Nothing prepared me for that day, years later, when my son at seventeen took the family wagon out for his first solo ride. Suddenly, I was facing that my children had agency. Even within the confines of dependence they had choices and could make decisions. Now I was awake waiting for tardy teenagers. I prayed they were safe from drunken drivers. Before the advent of cell phones, I hoped they were not broken down on the side of the road. Scanning the darkened ceiling, I became painfully aware that their own bad decision making might be the worst concern of all. Mercifully though, late as is might be, eventually they came home, to sleep under my roof. But, increasingly, I was facing the vulnerability I had created in giving them life and the tenuous control that was slipping away.
Now that has all changed.
My children no longer live with or near me. They own their own cars. My oldest flys a lot and is kind enough to let me know when he touches down but mostly they come and go without my consent or knowledge. Now, the issues my offspring struggle with are much more profound and life altering: who to share a life with, where to live, to have a family or not, to move on from one career to another, etc. Frequently, their decisions seem right and successful. Other times the outcomes seem to cause suffering and reflection. Occasionally, I am consulted. Sometimes requests are made. But all of it is their own journey not mine.

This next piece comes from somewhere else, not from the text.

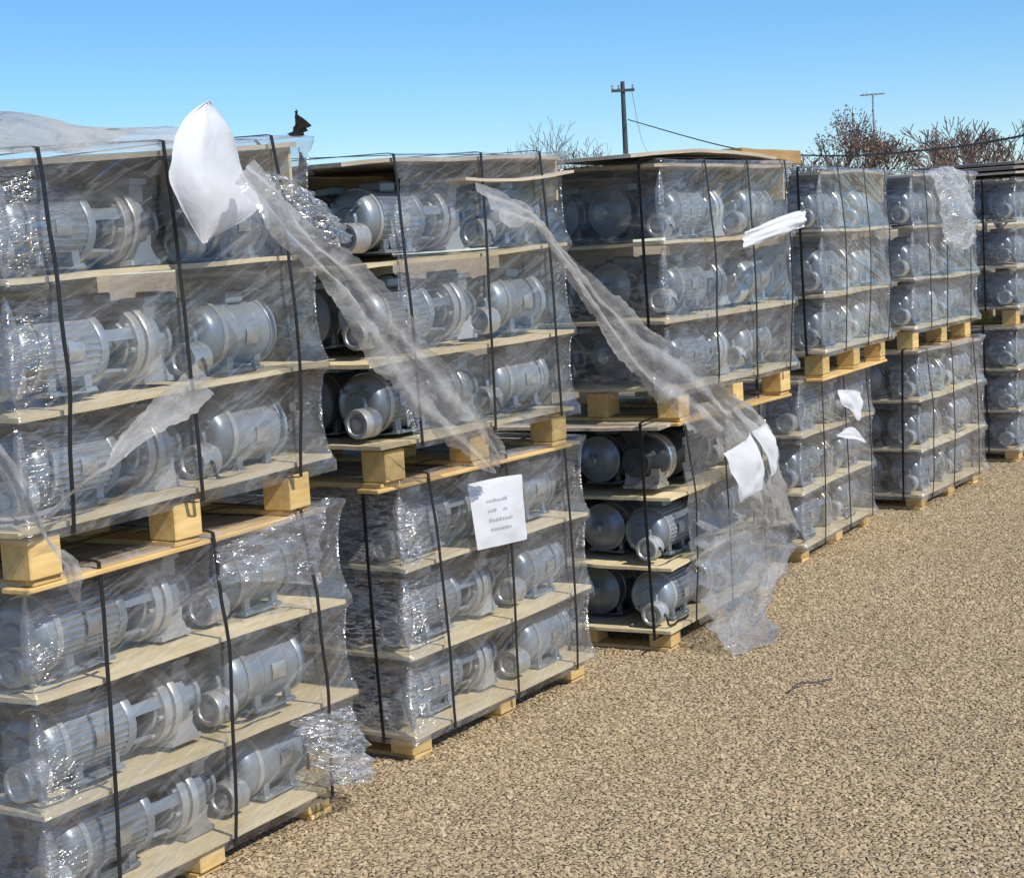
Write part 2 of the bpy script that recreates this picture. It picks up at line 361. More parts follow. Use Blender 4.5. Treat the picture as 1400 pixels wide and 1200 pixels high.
# ------------------------------------------------------------------ stacks of pallet loads
L, W = 1.2, .82
ST = {'Au': (-1.163, 3.908, 1.057), 'Al': (-1.203, 3.977, 1.017), 'Bu': (-.423, 5.267, .975), 'Bl': (-.381, 5.395, .994),
      'Cu': (.696, 6.716, 1.001), 'Cl': (.61, 6.677, 1.058), 'Du': (1.601, 8.353, 1.068), 'Dl': (1.465, 8.373, 1.053),
      'Eu': (2.402, 9.764, 1.002), 'El': (2.413, 9.751, .993), 'Fu': (3.544, 11.508, 1.0), 'Fl': (3.531, 11.492, 1.0)}
LEV = {'l': (0, .095, .366, .661, .945), 'u': (.945, 1.088, 1.377, 1.689, 1.989)}
STACK = dict(A='leftmost stack', B='second stack from left', C='third stack from left', D='fourth stack from left', E='fifth stack from left', F='rightmost stack')
LOAD = dict(u='upper load', l='lower load')
T = .013
# per sheet: extra length at left / right end, lift at left / right end  (boards are cut and laid unevenly)
ADJ = {('Au', 4): (-.0, -.02, -.02, .05), ('Au', 3): (0, -.04, 0, .02), ('Au', 2): (0, .05, 0, .022), ('Au', 1): (.02, .06, 0, .02), ('Al', 3): (0, .05, 0, 0), ('Al', 2): (0, .07, 0, -.01),
       ('Bu', 4): (.10, -.04, .0, .03), ('Bu', 3): (0, 0, -.02, .0), ('Bu', 2): (.03, 0, -.015, 0), ('Cu', 4): (.16, 0, .0, .012), ('Cu', 3): (.1, 0, 0, 0), ('Cu', 2): (.1, 0, 0, 0), ('Cl', 3): (-.04, 0, -.01, 0), ('Cl', 4): (.04, 0, 0, 0), ('Eu', 2): (0, .05, 0, 0), ('El', 2): (0, .05, 0, 0), ('Fu', 4): (0, 0, -.03, -.03)}
def Wp(ld, s, d, z):
    x, y, t = ST[ld]; c, n = math.cos(t), math.sin(t)
    return Vector((x+s*c-d*n, y+s*n+d*c, z))
def sheet(ld, i, seed):
    a, b, za, zb = ADJ.get((ld, i), (0, 0, 0, 0)); rs = random.Random(seed)
    if i in (2, 3): za += rs.uniform(-.012, .006); zb += rs.uniform(-.012, .008)
    s0, s1 = -a+rs.uniform(-.008, .012), L+b+rs.uniform(-.012, .012); d0, d1 = rs.uniform(-.008, .006), W+rs.uniform(-.01, .01)
    sk = rs.uniform(-.008, .008); nx, ny = 18, 10; off = Vector((seed*3.1, seed*1.7, 0)); amp = .004 if i == 1 else (.012 if i < 4 else .016)
    top = []
    for p in range(nx+1):
        row = []
        for q in range(ny+1):
            fu, fv = p/nx, q/ny; s = s0+(s1-s0)*fu; d = d0+(d1-d0)*fv+sk*(fu-.5)
            z = za+(zb-za)*fu+amp*noise.noise(Vector((s*1.9, d*1.9, 0))+off)
            ed = max(0, abs(fu-.5)*2-.8)/.2; z -= .008*ed*rs.random()*.4
            if p in (0, nx) or q in (0, ny): s += .0025*noise.noise(Vector((s*40, d*40, seed))); d += .0025*noise.noise(Vector((s*40, d*40, seed+9)))
            row.append((s, d, z))
        top.append(row)
    m = MB(); k = ny+1; n = (nx+1)*k
    m.add([p for r in top for p in r]+[(x, y, z-T) for r in top for x, y, z in r],
          [(p*k+q, (p+1)*k+q, (p+1)*k+q+1, p*k+q+1) for p in range(nx) for q in range(ny)] +
          [(n+p*k+q+1, n+(p+1)*k+q+1, n+(p+1)*k+q, n+p*k+q) for p in range(nx) for q in range(ny)])
    rim = [p*k for p in range(nx+1)]+[nx*k+q for q in range(1, k)]+[p*k+ny for p in range(nx-1, -1, -1)]+[q for q in range(ny-1, 0, -1)]
    m.f += [(rim[j], n+rim[j], n+rim[(j+1) % len(rim)], rim[(j+1) % len(rim)]) for j in range(len(rim))]
    return m
def at_load(m, name, mt, ld, z, parent=None, smooth=None):
    x, y, t = ST[ld]
    return m.obj(name, mt, parent, smooth, (x, y, z), t)

BLK = {}
def pallet(ld):
    lv = LEV[ld[1]]; h = lv[1]-lv[0]; rt_ = .016; x, y, t = ST[ld]
    root = link('wooden_pallet', None, None, (x, y, lv[0]), t); root.empty_display_size = .2
    tag(root, f'pine block pallet under the {LOAD[ld[1]]} of the {STACK[ld[0]]}', 'pallet', 'wooden block pallets')
    dk = sheet(ld, 1, hash_(ld)+1)
    d = dk.obj('deck', 'ply', root); d.location.z = h
    z0, z1 = rt_+.001, h-T-.010
    bw = .105
    if ld[1] not in BLK: BLK[ld[1]] = MB().bbox(-bw/2, bw/2, -.05, .05, z0, z1, .004).mesh('block', 'pine')
    if 'run' not in BLK: BLK['run'] = MB().bbox(-.05, .05, 0, W-.06, 0, rt_, .003).mesh('runner', 'pine')
    rs = random.Random(hash_(ld)+5)
    for s in (.085, .60, 1.115):
        for dd in (.075, .41, .745):
            b = link('block', BLK[ld[1]], root, (s+rs.uniform(-.012, .012), dd+rs.uniform(-.01, .01), 0), rs.uniform(-.05, .05))
        link('runner', BLK['run'], root, (s+rs.uniform(-.006, .006), .03, 0), rs.uniform(-.008, .008))
    if ld[1] == 'u':
        m = MB().bbox(.01, L-.01, -.045, .045, 0, .014, .003).mesh('stringer', 'pine')
        for dd in (.07, .41, .75): link('stringer', m, root, (0, dd, -.0145+.0), rs.uniform(-.006, .006))
    return root
def hash_(ld): return (ord(ld[0])-64)*20+(7 if ld[1] == 'u' else 0)

TIER = {1: 'bottom tier', 2: 'middle tier', 3: 'top tier'}
ROW = ['front row', 'middle row', 'back row']
SC = 1.12
def load(ld):
    lv = LEV[ld[1]]; rs = random.Random(hash_(ld)); where = f'{LOAD[ld[1]]}, {STACK[ld[0]]}'
    pallet(ld)
    for i in (2, 3, 4):
        sh = at_load(sheet(ld, i, hash_(ld)+i*2), 'plywood_sheet', 'plyg' if i == 4 else 'ply', ld, lv[i])
        what = {2: 'tan plywood sheet between bottom and middle tiers', 3: 'tan plywood sheet between middle and top tiers', 4: 'weathered plywood sheet lying over the top tier'}[i]
        tag(sh, f'{what}, {where}', 'plywood sheet', 'plywood sheets between tiers')
    za, zb = ADJ.get((ld, 4), (0, 0, 0, 0))[2:]; ya, yb, zl = W+.013, W+.022, lv[1]-T-.01; z2 = lv[4]+.020
    bb_ = MB().add([(0, ya, zl), (L, ya, zl), (L, yb, zl), (0, yb, zl), (0, ya, z2+za), (L, ya, z2+zb), (L, yb, z2+zb), (0, yb, z2+za)], [(3, 2, 1, 0), (4, 5, 6, 7), (0, 1, 5, 4), (1, 2, 6, 5), (2, 3, 7, 6), (3, 0, 4, 7)])  # added board: keeps light out from behind so the interior stays dark
    tag(at_load(bb_, 'added_shade_backboard', 'ply', ld, 0), f'added upright plywood board darkening the interior, {where}', 'plywood sheet', 'added boards shading the loads from behind')
    if ld[1] == 'u':
        zc = lv[4]+zb-T
        m_ = MB().bbox(L-.03, L-.018, .02, W+.012, zc-.15, zc+.006, .002)  # strip added to shut out the sky below the top sheet
        tag(at_load(m_, 'added_shade_strip', 'ply', ld, 0), f'added plywood strip darkening the right end under top sheet, {where}', 'plywood strip', 'added strips shading the right ends')
    for k in (1, 2, 3):
        z = lv[k]+.008
        for r in range(3):
            d = .145+.240*r; rev = r == 1 or (r == 2 and rs.random() < .4)
            js = rs.uniform(-.015, .02); t = ST[ld][2]+rs.uniform(-.045, .045)
            dark = (ld, k, r) in ((('Cl'), 3, 0),)
            kind = 'dark' if dark else 'pump'
            a, b = ('left', 'right')
            if not rev:
                u1 = (kind, .085+js, d, t); u2 = ('motor', .790+js, d+rs.uniform(-.005, .01), t+rs.uniform(-.03, .03))
            else:
                u1 = ('motor', .455+js, d, t+math.pi); u2 = ('pump', 1.11+js, d, t+math.pi)
                a, b = 'left', 'right'
            if dark: u1 = ('dark', .66, d, t+math.pi)
            cond = rs.random()
            for (kk, s, dd, rz), side in ((u1, a), (u2, b)):
                nm = {'pump': 'grey flanged pump motor', 'motor': 'grey motor without pump', 'dark': 'black pump motor'}[kk]
                place_motor(kk, Wp(ld, s, dd, z+rs.uniform(0, .002)), rz, f'{nm}, {ROW[r]}, {TIER[k]}, {where}', rs.uniform(-.09, .09))
for ld in ST: load(ld)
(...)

This separation is all good. I mean, I actually do want them to be independent! A friend said to me yesterday, “our job really is to get them on their own feet so they can live without us when we die”. A little grim maybe but existentially true I think.
So now I’m learning to say good-bye. How to say goodbye to people who at earlier times I wished would move out to the tree house for a few days and give me a break. People who literally came out of me and clung there, demanding, for so many years. People for whom my love is so big it has actually become another organ in my body.
I cannot say that I will ever achieve a care-free condition. This, in spite of the fact that my grown kids are superb human beings. Responsible. Caring. Hardworking. Fun.
When people ask me if I’m looking forward to having grandchildren one day I chuckle. “Of course,”, I say. “That way I can have more people to worry about, love and let go of.”
I realize I’m not alone. As of this moment, I have yet to meet a mother who is completely delighted that she is no longer on the top of her adult children’s emergency call list.
This way of loving, from afar, without being needed is perhaps the most challenging of all. It requires, faith, restraint, practice and self-compassion to wave good-bye. It’s a bit messy. I can’t always feign casualness when waiting for a return text. Sometimes I have a snuffley cry in the privacy of the shower. I miss them. What can I say.